UC San Diego’s enrollment hit a record 45,087 last fall and helped the 10-campus University of California system avoid a significant drop in students while it was struggling with the loss of state and federal money and Pell grants.
The La Jolla school added 831 students, second only to UC Riverside, which gained 1,249. That resulted in a net increase of 1,686 systemwide.
The figure was expected to be much higher. However, financial issues led the Davis, Merced, Irvine, Santa Barbara and San Francisco campuses to tighten enrollment, which collectively dropped by 965. The biggest hit was at Davis, where enrollment fell by 656.
The system’s most popular campus, UCLA, added only 100 students, despite heavy demand globally for admission. Only 269 students were added at UC Berkeley, whose problems also include finding enough housing for students.
The slowdown wasn’t welcomed by many administrators in the UC, which raised systemwide enrollment by nearly 50,000 over the past decade to meet huge and ongoing student demand, especially from California residents.
UCSD has proven to be especially popular. More than 150,000 prospective freshmen and transfer students sought admission last year.
UC San Diego Chancellor Pradeep Khosla stands in front of the newly opened Ridge Walk North Living and Learning Neighborhood on the UC San Diego campus. (Nelvin C. Cepeda / U-T file)
Blessed with lots of open land, UCSD has been waving students through the door over the past decade, increasing enrollment by more than 12,000. The boom has been engineered by the school’s chancellor, Pradeep Khosla, who convinced legislators to provide hundreds of millions of dollars for growth.
Khosla focused sharply on adding housing, which in recent years has taken the form of high-rise towers. In September, the campus opened Ridge Walk North, which houses 2,400 students, many of whom have prime views of the ocean.
This enabled UCSD to increase the number of people in student housing to about 24,500, tying it with UCLA, the largest campus landlord in the country.
When Ridge Walk opened, Khosla told the Union-Tribune he was considering building residential towers that could rise as high as 30 to 40 stories en route to pushing UCSD’s long-term enrollment to 56,000.
Things quickly changed in January when President Donald Trump began to make huge cuts in federal research funding to colleges and universities nationwide. The state also made it clear that it would cut UCSD’s funding by about $50 million to help balance the state budget.

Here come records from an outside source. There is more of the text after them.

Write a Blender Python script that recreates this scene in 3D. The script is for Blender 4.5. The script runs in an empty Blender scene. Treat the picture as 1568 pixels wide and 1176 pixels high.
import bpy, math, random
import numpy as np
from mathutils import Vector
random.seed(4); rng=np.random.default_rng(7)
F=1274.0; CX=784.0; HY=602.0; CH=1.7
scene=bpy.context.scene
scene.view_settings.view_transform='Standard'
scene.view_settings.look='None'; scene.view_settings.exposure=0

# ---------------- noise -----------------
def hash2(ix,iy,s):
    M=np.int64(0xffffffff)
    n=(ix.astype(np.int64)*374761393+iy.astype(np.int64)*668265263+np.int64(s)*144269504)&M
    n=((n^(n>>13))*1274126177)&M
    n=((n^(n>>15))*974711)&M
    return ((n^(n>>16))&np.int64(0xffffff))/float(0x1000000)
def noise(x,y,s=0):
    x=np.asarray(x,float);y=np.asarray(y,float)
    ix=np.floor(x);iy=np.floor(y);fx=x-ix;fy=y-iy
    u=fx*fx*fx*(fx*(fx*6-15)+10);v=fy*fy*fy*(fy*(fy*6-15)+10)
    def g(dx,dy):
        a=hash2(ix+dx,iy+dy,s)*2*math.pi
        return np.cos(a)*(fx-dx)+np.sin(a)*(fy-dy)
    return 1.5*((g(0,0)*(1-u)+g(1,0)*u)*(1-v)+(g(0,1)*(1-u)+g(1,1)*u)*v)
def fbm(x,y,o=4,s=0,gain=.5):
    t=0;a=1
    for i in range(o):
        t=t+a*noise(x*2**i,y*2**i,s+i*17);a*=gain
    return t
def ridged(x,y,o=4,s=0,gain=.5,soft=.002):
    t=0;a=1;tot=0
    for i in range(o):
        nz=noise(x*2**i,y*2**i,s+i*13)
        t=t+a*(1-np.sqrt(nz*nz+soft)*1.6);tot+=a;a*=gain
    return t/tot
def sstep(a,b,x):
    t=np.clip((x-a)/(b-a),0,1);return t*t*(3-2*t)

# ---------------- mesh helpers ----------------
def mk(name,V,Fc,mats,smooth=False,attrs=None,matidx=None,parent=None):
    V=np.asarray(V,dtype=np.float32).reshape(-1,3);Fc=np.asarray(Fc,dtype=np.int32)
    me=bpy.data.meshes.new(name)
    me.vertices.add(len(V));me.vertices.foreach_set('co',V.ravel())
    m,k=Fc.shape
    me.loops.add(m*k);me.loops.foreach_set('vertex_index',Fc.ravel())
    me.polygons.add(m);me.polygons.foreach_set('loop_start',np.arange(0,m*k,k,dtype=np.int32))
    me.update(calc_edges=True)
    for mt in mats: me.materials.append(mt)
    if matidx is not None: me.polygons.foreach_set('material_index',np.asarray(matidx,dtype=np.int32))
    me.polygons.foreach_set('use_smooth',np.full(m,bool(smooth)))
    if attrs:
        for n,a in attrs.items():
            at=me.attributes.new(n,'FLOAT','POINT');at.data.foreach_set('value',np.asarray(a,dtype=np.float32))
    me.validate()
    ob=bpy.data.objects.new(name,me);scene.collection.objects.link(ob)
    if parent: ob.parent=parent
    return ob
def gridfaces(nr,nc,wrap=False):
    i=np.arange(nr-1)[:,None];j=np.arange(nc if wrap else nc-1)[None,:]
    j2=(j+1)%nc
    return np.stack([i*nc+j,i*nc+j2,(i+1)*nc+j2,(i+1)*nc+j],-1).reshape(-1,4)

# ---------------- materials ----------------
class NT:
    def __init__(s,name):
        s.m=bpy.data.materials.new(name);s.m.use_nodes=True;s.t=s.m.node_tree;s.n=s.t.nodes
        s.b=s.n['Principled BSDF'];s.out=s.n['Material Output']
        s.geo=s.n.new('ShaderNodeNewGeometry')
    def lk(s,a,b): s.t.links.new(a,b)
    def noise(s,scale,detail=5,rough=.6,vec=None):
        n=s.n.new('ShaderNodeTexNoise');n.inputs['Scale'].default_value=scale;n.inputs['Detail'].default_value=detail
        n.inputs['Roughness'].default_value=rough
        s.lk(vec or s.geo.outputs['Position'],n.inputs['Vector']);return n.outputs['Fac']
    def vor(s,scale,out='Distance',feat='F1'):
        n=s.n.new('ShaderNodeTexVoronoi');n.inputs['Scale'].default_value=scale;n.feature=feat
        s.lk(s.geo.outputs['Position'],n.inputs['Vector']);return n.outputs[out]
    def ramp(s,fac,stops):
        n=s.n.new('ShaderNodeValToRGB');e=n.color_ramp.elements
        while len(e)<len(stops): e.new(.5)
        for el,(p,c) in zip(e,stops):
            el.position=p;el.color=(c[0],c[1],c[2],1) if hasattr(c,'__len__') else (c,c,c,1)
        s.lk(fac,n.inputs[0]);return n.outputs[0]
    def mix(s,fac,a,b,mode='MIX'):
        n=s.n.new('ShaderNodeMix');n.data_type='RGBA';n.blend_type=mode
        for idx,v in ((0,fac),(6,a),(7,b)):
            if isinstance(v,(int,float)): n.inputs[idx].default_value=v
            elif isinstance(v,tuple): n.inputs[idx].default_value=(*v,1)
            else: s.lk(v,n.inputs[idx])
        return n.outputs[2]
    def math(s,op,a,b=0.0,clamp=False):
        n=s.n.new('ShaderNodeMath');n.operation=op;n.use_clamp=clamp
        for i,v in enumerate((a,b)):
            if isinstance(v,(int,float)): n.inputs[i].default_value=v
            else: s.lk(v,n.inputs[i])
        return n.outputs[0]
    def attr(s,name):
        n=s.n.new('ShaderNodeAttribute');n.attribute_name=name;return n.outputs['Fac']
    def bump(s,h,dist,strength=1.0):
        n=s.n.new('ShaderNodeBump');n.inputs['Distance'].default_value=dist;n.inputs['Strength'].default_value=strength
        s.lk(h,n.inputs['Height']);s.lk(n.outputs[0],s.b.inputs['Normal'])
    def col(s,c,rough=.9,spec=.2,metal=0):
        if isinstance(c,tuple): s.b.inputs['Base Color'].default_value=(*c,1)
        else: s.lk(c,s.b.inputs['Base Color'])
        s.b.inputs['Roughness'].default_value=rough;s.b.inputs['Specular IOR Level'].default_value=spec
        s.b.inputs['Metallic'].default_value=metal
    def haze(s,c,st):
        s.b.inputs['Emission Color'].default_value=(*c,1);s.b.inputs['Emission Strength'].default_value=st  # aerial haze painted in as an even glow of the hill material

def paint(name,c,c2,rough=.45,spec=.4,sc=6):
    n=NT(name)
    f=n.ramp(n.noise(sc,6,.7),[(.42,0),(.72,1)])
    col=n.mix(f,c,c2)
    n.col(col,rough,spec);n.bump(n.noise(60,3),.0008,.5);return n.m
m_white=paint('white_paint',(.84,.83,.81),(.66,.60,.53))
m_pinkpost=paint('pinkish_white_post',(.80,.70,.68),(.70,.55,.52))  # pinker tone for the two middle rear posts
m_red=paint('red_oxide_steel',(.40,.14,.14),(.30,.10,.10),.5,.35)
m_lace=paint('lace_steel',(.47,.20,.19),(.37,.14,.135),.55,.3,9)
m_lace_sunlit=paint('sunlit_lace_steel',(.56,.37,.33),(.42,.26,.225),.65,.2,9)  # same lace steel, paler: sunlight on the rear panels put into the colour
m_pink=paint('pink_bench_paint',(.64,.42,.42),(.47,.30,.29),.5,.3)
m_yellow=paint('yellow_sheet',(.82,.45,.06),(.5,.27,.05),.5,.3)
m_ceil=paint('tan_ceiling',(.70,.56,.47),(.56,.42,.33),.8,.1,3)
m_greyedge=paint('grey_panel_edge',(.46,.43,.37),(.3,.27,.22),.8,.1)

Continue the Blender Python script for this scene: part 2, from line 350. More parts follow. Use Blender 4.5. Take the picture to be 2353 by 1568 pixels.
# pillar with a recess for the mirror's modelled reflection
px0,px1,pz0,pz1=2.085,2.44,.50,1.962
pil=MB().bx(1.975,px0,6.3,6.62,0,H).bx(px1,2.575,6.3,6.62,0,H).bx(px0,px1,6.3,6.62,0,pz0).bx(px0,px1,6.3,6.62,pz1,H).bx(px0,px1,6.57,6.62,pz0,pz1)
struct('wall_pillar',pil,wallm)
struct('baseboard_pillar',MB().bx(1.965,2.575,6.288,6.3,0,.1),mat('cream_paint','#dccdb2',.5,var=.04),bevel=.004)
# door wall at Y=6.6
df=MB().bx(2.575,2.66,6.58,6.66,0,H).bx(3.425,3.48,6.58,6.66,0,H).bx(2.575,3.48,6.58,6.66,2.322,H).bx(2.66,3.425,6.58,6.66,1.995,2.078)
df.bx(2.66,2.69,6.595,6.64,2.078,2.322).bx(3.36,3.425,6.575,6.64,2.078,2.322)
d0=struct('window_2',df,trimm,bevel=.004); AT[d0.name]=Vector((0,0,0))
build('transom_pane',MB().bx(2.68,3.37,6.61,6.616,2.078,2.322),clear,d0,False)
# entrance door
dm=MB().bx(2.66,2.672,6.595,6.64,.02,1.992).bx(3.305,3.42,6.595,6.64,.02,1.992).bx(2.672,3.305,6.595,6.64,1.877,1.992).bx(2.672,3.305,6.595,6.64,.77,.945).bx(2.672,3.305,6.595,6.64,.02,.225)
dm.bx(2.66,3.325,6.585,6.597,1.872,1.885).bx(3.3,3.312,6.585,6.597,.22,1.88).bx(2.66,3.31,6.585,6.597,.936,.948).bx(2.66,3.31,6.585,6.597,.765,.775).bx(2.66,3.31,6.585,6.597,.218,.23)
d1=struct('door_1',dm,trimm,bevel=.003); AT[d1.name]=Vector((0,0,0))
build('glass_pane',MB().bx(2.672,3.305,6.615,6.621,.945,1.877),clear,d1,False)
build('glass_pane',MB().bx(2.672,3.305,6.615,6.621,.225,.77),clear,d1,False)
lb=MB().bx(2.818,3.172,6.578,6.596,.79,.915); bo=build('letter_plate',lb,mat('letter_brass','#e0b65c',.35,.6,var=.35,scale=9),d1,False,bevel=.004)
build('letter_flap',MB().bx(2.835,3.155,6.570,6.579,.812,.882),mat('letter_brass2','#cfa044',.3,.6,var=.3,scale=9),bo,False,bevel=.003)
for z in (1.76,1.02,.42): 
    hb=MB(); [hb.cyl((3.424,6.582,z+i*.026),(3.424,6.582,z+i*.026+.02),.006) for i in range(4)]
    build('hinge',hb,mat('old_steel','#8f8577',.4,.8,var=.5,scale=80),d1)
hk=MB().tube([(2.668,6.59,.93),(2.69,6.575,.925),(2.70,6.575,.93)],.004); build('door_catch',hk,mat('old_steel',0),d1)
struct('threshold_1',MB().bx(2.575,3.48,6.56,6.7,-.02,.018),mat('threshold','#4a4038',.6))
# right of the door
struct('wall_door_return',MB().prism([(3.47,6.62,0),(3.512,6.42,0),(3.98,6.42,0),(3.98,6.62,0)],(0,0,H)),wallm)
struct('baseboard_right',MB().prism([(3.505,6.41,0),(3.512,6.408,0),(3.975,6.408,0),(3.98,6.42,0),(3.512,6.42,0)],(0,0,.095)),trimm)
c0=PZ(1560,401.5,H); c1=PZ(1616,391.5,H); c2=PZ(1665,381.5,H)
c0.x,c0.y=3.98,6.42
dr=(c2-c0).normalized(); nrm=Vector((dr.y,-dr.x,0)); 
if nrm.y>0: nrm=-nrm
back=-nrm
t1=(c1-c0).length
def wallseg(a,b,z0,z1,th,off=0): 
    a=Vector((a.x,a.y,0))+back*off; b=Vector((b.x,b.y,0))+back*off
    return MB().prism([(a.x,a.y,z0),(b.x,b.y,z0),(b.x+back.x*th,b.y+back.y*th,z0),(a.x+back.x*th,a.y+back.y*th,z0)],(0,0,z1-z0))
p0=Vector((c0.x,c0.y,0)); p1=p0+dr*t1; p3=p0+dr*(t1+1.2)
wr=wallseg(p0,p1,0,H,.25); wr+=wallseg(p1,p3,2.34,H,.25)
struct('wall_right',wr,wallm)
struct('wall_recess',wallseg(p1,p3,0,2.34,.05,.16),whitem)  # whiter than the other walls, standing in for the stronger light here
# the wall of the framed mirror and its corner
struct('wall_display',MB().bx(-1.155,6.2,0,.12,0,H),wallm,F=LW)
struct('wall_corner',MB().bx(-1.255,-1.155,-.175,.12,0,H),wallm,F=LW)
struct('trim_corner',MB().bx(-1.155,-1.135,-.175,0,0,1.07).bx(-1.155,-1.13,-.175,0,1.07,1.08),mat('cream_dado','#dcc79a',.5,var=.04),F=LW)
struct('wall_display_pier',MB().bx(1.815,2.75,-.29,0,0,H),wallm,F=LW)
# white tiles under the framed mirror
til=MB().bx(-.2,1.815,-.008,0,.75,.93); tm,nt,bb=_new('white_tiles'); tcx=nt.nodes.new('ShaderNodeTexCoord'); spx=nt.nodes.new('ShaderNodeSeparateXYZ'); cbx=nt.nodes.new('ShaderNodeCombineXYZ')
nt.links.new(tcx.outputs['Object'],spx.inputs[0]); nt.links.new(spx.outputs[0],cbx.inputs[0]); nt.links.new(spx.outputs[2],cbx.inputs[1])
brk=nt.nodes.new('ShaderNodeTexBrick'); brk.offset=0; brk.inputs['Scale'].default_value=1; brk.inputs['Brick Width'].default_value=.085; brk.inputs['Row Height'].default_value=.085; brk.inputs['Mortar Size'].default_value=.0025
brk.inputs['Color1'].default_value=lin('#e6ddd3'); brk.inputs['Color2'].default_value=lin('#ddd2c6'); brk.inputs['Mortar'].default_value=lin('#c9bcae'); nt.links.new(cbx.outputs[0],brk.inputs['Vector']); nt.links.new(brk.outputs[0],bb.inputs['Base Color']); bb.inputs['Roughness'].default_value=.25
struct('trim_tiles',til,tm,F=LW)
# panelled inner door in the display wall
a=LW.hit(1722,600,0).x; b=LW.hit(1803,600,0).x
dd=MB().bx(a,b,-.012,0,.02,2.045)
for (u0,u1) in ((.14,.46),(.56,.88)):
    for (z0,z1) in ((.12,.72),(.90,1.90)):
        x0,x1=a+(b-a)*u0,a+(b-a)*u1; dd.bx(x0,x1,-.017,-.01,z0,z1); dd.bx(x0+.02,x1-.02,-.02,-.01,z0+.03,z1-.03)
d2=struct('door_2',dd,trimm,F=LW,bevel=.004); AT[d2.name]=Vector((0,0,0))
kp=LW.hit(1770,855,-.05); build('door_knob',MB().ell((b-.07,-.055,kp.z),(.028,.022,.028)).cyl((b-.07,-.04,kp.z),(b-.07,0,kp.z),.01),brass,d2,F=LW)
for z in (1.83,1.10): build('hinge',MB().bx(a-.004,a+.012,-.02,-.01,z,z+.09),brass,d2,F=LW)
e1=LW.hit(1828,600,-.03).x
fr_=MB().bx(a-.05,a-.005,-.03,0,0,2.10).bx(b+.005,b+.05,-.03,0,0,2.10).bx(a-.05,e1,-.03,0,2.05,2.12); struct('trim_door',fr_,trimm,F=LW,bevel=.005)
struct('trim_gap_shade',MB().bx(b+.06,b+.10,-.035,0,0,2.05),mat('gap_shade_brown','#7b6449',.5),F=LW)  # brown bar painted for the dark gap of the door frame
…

In April, Khosla issued a public statement saying that UCSD could face half a billion dollars in annual budget cuts. By then, he had canceled plans to construct some new research buildings. And he froze plans to begin the first phase of a residential village that would eventually house an unprecedented 6,000 students.
UCSD’s financial problems have eased some as the school, like many others, began to claw back some of the big research grants they had been awarded. But Khosla has not publicly committed to resume plans to add more dorms, even in the face of unrelenting demand for admission by students.
The demand comes as UCSD’s demographic makeup continues to shift.
In 2021, some California lawmakers said UCSD, UCLA and UC Berkeley appeared to be favoring foreign students over California residents when it came to admission because they paid more than twice as much in tuition and fees. At the time, UCSD had a record 8,151 foreign students, the majority of whom were from China. Lawmakers directed the three schools to increase the number of California residents.
UCSD’s international enrollment fell to 7,095 in 2023. But it rebounded to 7,514 in 2025. The spike hasn’t caused an uproar because the percentage of California residents rose by 2.1% over the past five years, while the percentage of foreign students declined by 2.8%.
This shift did cause surprise. The Trump administration made it difficult for many foreign students to obtain the visas they need to study in the U.S. But this didn’t deeply affect the resurgence in foreign enrollment.
The new UC data shows that UCSD’s enrollment among Black students dipped a bit, to 3.4% last year. Black people represent about 6% of California’s population, according to the Public Policy Institute of California.
Hispanic/Latino students represented 22.1% of UCSD enrollment last year, almost 4% higher than it was in 2021. But the numbers are considered to be low; this demographic group makes up nearly 40% of California’s population, the U.S. Census Bureau says.
“These numbers reflect California’s commitment to academic excellence, access, and innovation, values that have made the University of California the world’s greatest research university,” UC President James B. Milliken said in a statement. “The value of a UC degree is abundantly clear. An investment in UC is the best investment in the future of our students, California’s workforce, and the state’s economy.”